>>>>

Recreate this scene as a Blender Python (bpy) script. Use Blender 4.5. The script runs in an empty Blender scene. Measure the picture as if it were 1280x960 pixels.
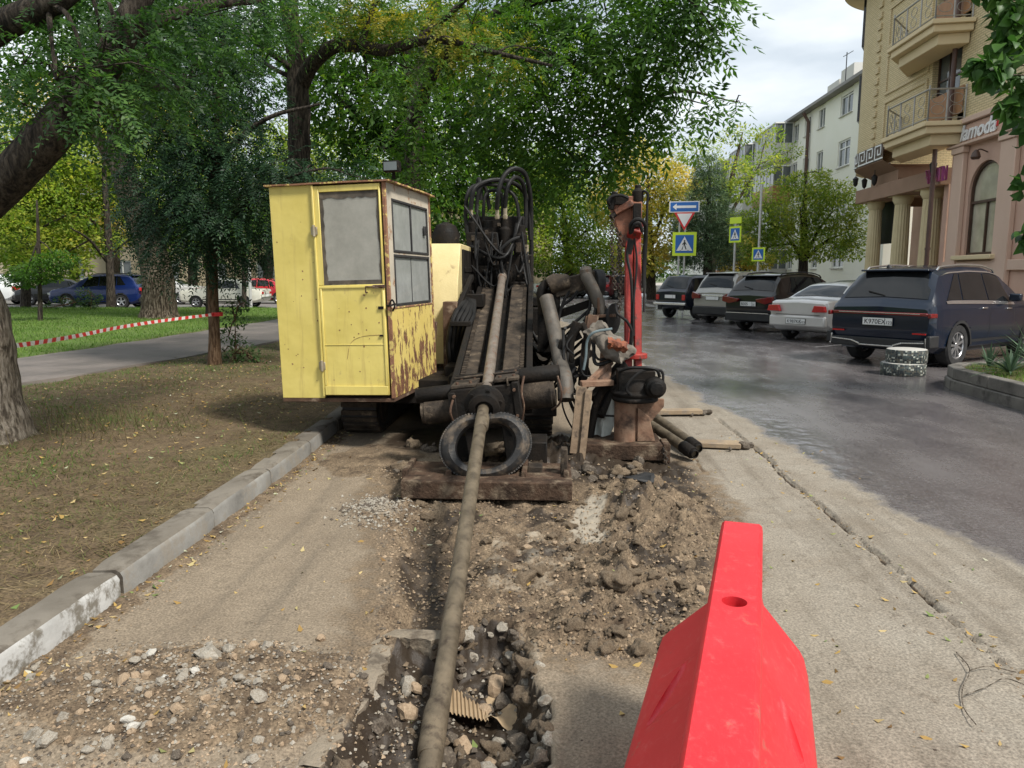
import bpy, math, random
import numpy as np
from mathutils import Vector, Matrix
R = math.radians
random.seed(7)
RNG = np.random.default_rng(11)
scene = bpy.context.scene
col = scene.collection

# ---------------------------------------------------------------- camera
FPX, PITCH, YAW, CAMH = 940.0, R(8.2), R(3.04), 1.6
cam_d = bpy.data.cameras.new('camera')
cam = bpy.data.objects.new('camera', cam_d)
col.objects.link(cam)
cam.location = (0, 0, CAMH)
cam.rotation_euler = (R(90) - PITCH, 0, YAW)
cam_d.sensor_width = 36.0
cam_d.lens = FPX / 1280.0 * 36.0
cam_d.clip_start = 0.05
cam_d.clip_end = 2000
scene.camera = cam

# ---------------------------------------------------------------- sky and sun
SUN_EL, SUN_AZ = R(52), R(128)          # azimuth clockwise from +Y
world = bpy.data.worlds.new('World')
scene.world = world
world.use_nodes = True
wn, wl = world.node_tree.nodes, world.node_tree.links
wn.clear()
w_out = wn.new('ShaderNodeOutputWorld')
w_bg = wn.new('ShaderNodeBackground')
w_bg.inputs['Strength'].default_value = 0.098
w_sky = wn.new('ShaderNodeTexSky')
w_sky.sky_type = 'NISHITA'
w_sky.sun_disc = False
w_sky.sun_elevation = SUN_EL
w_sky.sun_rotation = SUN_AZ
w_tc = wn.new('ShaderNodeTexCoord')
w_map = wn.new('ShaderNodeMapping')
w_map.inputs['Scale'].default_value = (1.0, 1.0, 3.2)
w_no = wn.new('ShaderNodeTexNoise')
w_no.inputs['Scale'].default_value = 2.6
w_no.inputs['Detail'].default_value = 7
w_no.inputs['Roughness'].default_value = 0.5
w_cr = wn.new('ShaderNodeValToRGB')
w_cr.color_ramp.elements[0].position = 0.36
w_cr.color_ramp.elements[0].color = (2.6, 3.1, 3.6, 1)
w_cr.color_ramp.elements[1].position = 0.60
w_cr.color_ramp.elements[1].color = (5.5, 5.8, 6.0, 1)
w_mix = wn.new('ShaderNodeMix')
w_mix.data_type = 'RGBA'
w_mix.inputs[0].default_value = 0.93
wl.new(w_tc.outputs['Generated'], w_map.inputs['Vector'])
wl.new(w_map.outputs[0], w_no.inputs['Vector'])
wl.new(w_no.outputs['Fac'], w_cr.inputs['Fac'])
wl.new(w_sky.outputs[0], w_mix.inputs[6])
wl.new(w_cr.outputs[0], w_mix.inputs[7])
wl.new(w_mix.outputs[2], w_bg.inputs['Color'])
wl.new(w_bg.outputs[0], w_out.inputs['Surface'])

sun_d = bpy.data.lights.new('sun', 'SUN')
sun_d.energy = 2.7
sun_d.angle = R(11)
sun_d.color = (1.0, 0.955, 0.88)
sun = bpy.data.objects.new('sun', sun_d)
col.objects.link(sun)
to_sun = Vector((math.sin(SUN_AZ) * math.cos(SUN_EL), math.cos(SUN_AZ) * math.cos(SUN_EL), math.sin(SUN_EL)))
sun.rotation_euler = to_sun.to_track_quat('Z', 'Y').to_euler()
sun.location = (20, -10, 30)

scene.view_settings.view_transform = 'Standard'
scene.view_settings.look = 'None'
scene.view_settings.gamma = 1.0
scene.view_settings.exposure = 1.0
scene.cycles.max_bounces = 6
scene.cycles.diffuse_bounces = 3
scene.cycles.glossy_bounces = 3
scene.cycles.transmission_bounces = 4
scene.cycles.transparent_max_bounces = 8
scene.cycles.use_denoising = True


# ---------------------------------------------------------------- helpers
def _ray(px, py):
    x, y = (px - 640) / FPX, -(py - 480) / FPX
    f = Vector((-math.sin(YAW) * math.cos(PITCH), math.cos(YAW) * math.cos(PITCH), -math.sin(PITCH)))
    r = Vector((math.cos(YAW), math.sin(YAW), 0))
    return f + x * r + y * r.cross(f)


def gp(px, py, z=0.0):
    d = _ray(px, py)
    return Vector((0, 0, CAMH)) + d * ((z - CAMH) / d.z)


def at(px, py, Y):
    d = _ray(px, py)
    return Vector((0, 0, CAMH)) + d * (Y / d.y)


def V(*a):
    return Vector(a)


def hashn(ix, iy, seed):
    h = (ix * 374761393 + iy * 668265263 + seed * 974711) & 0xFFFFFFFF
    h = ((h ^ (h >> 13)) * 1274126177) & 0xFFFFFFFF
    return ((h ^ (h >> 16)) & 0xFFFF) / 65535.0


def vnoise(x, y, seed=0):
    ix, iy = np.floor(x).astype(np.int64), np.floor(y).astype(np.int64)
    fx, fy = x - ix, y - iy
    fx, fy = fx * fx * (3 - 2 * fx), fy * fy * (3 - 2 * fy)
    a, b = hashn(ix, iy, seed), hashn(ix + 1, iy, seed)
    c, d = hashn(ix, iy + 1, seed), hashn(ix + 1, iy + 1, seed)
    return (a * (1 - fx) + b * fx) * (1 - fy) + (c * (1 - fx) + d * fx) * fy


def fbm(x, y, seed=0, octs=4, gain=0.5):
    t, a, s = 0, 1.0, 0
    for k in range(octs):
        t = t + a * vnoise(x * 2 ** k, y * 2 ** k, seed + k * 17)
        s += a
        a *= gain
    return t / s


def sstep(a, b, x):
    t = np.clip((x - a) / (b - a), 0, 1)
    return t * t * (3 - 2 * t)


ORG = {}


def tag(o, label=None, cat=None, group=None, kind=None):
    if label: o['label'] = label
    if cat: o['category'] = cat
    if group: o['group'] = group
    if kind: o['kind'] = kind
    return o


def empty(name, loc, label=None, cat=None, group=None, rz=0.0):
    o = bpy.data.objects.new(name, None)
    o.empty_display_size = 0.2
    col.objects.link(o)
    o.location = loc
    o.rotation_euler = (0, 0, rz)
    ORG[o.name] = Vector(loc)
    return tag(o, label, cat, group)


def link(name, me, mat=None, parent=None):
    o = bpy.data.objects.new(name, me)
    col.objects.link(o)
    if mat is not None:
        for m in (mat if isinstance(mat, (list, tuple)) else [mat]):
            me.materials.append(MT[m] if isinstance(m, str) else m)
    if parent is not None:
        o.parent = parent
    return o


class MB:
    """collects shapes; build() links them as one mesh object"""

    def __init__(s):
        s.v, s.f, s.mi, s.cur, s.pc = [], [], [], 0, []

    def add(s, vs, fs):
        b = len(s.v)
        s.v.extend([tuple(p) for p in vs])
        s.f.extend([tuple(b + i for i in f) for f in fs])
        s.mi.extend([s.cur] * len(fs))
        s.pc.append((b, len(s.f) - len(fs), len(vs), len(fs)))
        return s

    def box(s, c, d, M=None):
        c = Vector(c)
        x, y, z = d[0] / 2, d[1] / 2, d[2] / 2
        P = [V(-x, -y, -z), V(x, -y, -z), V(x, y, -z), V(-x, y, -z), V(-x, -y, z), V(x, -y, z), V(x, y, z), V(-x, y, z)]
        if M is not None: P = [M @ p for p in P]
        return s.add([c + p for p in P], [(0, 3, 2, 1), (4, 5, 6, 7), (0, 1, 5, 4), (1, 2, 6, 5), (2, 3, 7, 6), (3, 0, 4, 7)])

    def bx(s, x0, x1, y0, y1, z0, z1):
        return s.box(((x0 + x1) / 2, (y0 + y1) / 2, (z0 + z1) / 2), (x1 - x0, y1 - y0, z1 - z0))

    def bar(s, p0, p1, w, h, up=(0, 0, 1)):
        p0, p1 = Vector(p0), Vector(p1)
        d = p1 - p0
        L = d.length
        d.normalize()
        up = Vector(up)
        if abs(d.dot(up)) > 0.97: up = V(0, 1, 0)
        sx = d.cross(up).normalized()
        uz = sx.cross(d)
        M = Matrix((sx, d, uz)).transposed()
        return s.box((p0 + p1) / 2, (w, L, h), M)

    def tube(s, pts, r, n=10, caps=True):
        pts = [Vector(p) for p in pts]
        k = len(pts)
        rs = r if isinstance(r, (list, tuple)) else [r] * k
        rings, prev = [], None
        for i, p in enumerate(pts):
            d = (pts[min(i + 1, k - 1)] - pts[max(i - 1, 0)])
            d = d.normalized() if d.length > 1e-9 else V(0, 0, 1)
            if prev is None:
                a = V(0, 0, 1) if abs(d.z) < 0.9 else V(1, 0, 0)
                u = d.cross(a).normalized()
            else:
                u = (prev - d * prev.dot(d))
                u = u.normalized() if u.length > 1e-6 else d.orthogonal().normalized()
            prev = u
            w = d.cross(u)
            rings.append([p + (u * math.cos(t) + w * math.sin(t)) * rs[i] for t in [2 * math.pi * j / n for j in range(n)]])
        vs = [q for rg in rings for q in rg]
        fs = [(i * n + j, i * n + (j + 1) % n, (i + 1) * n + (j + 1) % n, (i + 1) * n + j) for i in range(k - 1) for j in range(n)]
        if caps:
            fs += [tuple(range(n - 1, -1, -1)), tuple((k - 1) * n + j for j in range(n))]
        return s.add(vs, fs)

    def cyl(s, p0, p1, r0, r1=None, n=14):
        return s.tube([p0, p1], [r0, r0 if r1 is None else r1], n)

    def lathe(s, prof, o, ax=(0, 0, 1), n=20, close=False):
        o, ax = Vector(o), Vector(ax).normalized()
        u = ax.orthogonal().normalized()
        w = ax.cross(u)
        vs, k = [], len(prof)
        for r, h in prof:
            for j in range(n):
                t = 2 * math.pi * j / n
                vs.append(o + ax * h + (u * math.cos(t) + w * math.sin(t)) * r)
        m = k if close else k - 1
        fs = [(i * n + j, i * n + (j + 1) % n, ((i + 1) % k) * n + (j + 1) % n, ((i + 1) % k) * n + j) for i in range(m) for j in range(n)]
        if not close:
            if prof[0][0] > 1e-5: fs.append(tuple(range(n - 1, -1, -1)))
            if prof[-1][0] > 1e-5: fs.append(tuple((k - 1) * n + j for j in range(n)))
        return s.add(vs, fs)

    def prism(s, poly, o, ex, ey, depth):
        o, ex, ey = Vector(o), Vector(ex), Vector(ey)
        ez = ex.cross(ey).normalized() * depth
        n = len(poly)
        vs = [o + ex * a + ey * b for a, b in poly] + [o + ex * a + ey * b + ez for a, b in poly]
        fs = [tuple(range(n - 1, -1, -1)), tuple(range(n, 2 * n))] + [(i, (i + 1) % n, n + (i + 1) % n, n + i) for i in range(n)]
        return s.add(vs, fs)

    def grid(s, G, flip=False):
        a, b = len(G), len(G[0])
        vs = [p for row in G for p in row]
        fs = [(i * b + j, i * b + j + 1, (i + 1) * b + j + 1, (i + 1) * b + j) for i in range(a - 1) for j in range(b - 1)]
        if flip: fs = [f[::-1] for f in fs]
        return s.add(vs, fs)

    def mesh(s, name, off=None, smooth=35):
        me = bpy.data.meshes.new(name)
        vs = s.v if off is None else [(p[0] - off[0], p[1] - off[1], p[2] - off[2]) for p in s.v]
        me.from_pydata(vs, [], s.f)
        if any(s.mi): me.polygons.foreach_set('material_index', s.mi)
        if smooth:
            me.polygons.foreach_set('use_smooth', [True] * len(me.polygons))
            me.set_sharp_from_angle(angle=R(smooth))
        me.update()
        return me

    def build(s, name, mat, parent=None, bevel=0.0, smooth=35, origin=None, seg=1):
        """verts are in world space; the object's origin is its parent's (or `origin`)"""
        top = parent
        while top is not None and top.name not in ORG: top = top.parent
        off = ORG[top.name] if top is not None else (Vector(origin) if origin is not None else None)
        o = link(name, s.mesh(name, off, smooth), mat, parent)
        if parent is None and origin is not None: o.location = origin
        if bevel:
            m = o.modifiers.new('bevel', 'BEVEL')
            m.width, m.segments, m.limit_method, m.angle_limit = bevel, seg, 'ANGLE', R(40)
        return o

    def each(s, name, mat, parent=None, **kw):
        """like build(), but every shape becomes an object of its own"""
        out = []
        for b, f0, nv, nf in s.pc:
            m = MB()
            m.add(s.v[b:b + nv], [tuple(i - b for i in f) for f in s.f[f0:f0 + nf]])
            out.append(m.build(name, mat, parent, **kw))
        return out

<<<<

TASK: Your task is to restate word for word the lines from the top of the data to the line containing "scene.camera = cam", both ends included, with every picture left out.

SOLUTION TO THE PROBLEM:
Recreate this scene as a Blender Python (bpy) script. Use Blender 4.5. The script runs in an empty Blender scene. Measure the picture as if it were 1280x960 pixels.
import bpy, math, random
import numpy as np
from mathutils import Vector, Matrix
R = math.radians
random.seed(7)
RNG = np.random.default_rng(11)
scene = bpy.context.scene
col = scene.collection

# ---------------------------------------------------------------- camera
FPX, PITCH, YAW, CAMH = 940.0, R(8.2), R(3.04), 1.6
cam_d = bpy.data.cameras.new('camera')
cam = bpy.data.objects.new('camera', cam_d)
col.objects.link(cam)
cam.location = (0, 0, CAMH)
cam.rotation_euler = (R(90) - PITCH, 0, YAW)
cam_d.sensor_width = 36.0
cam_d.lens = FPX / 1280.0 * 36.0
cam_d.clip_start = 0.05
cam_d.clip_end = 2000
scene.camera = cam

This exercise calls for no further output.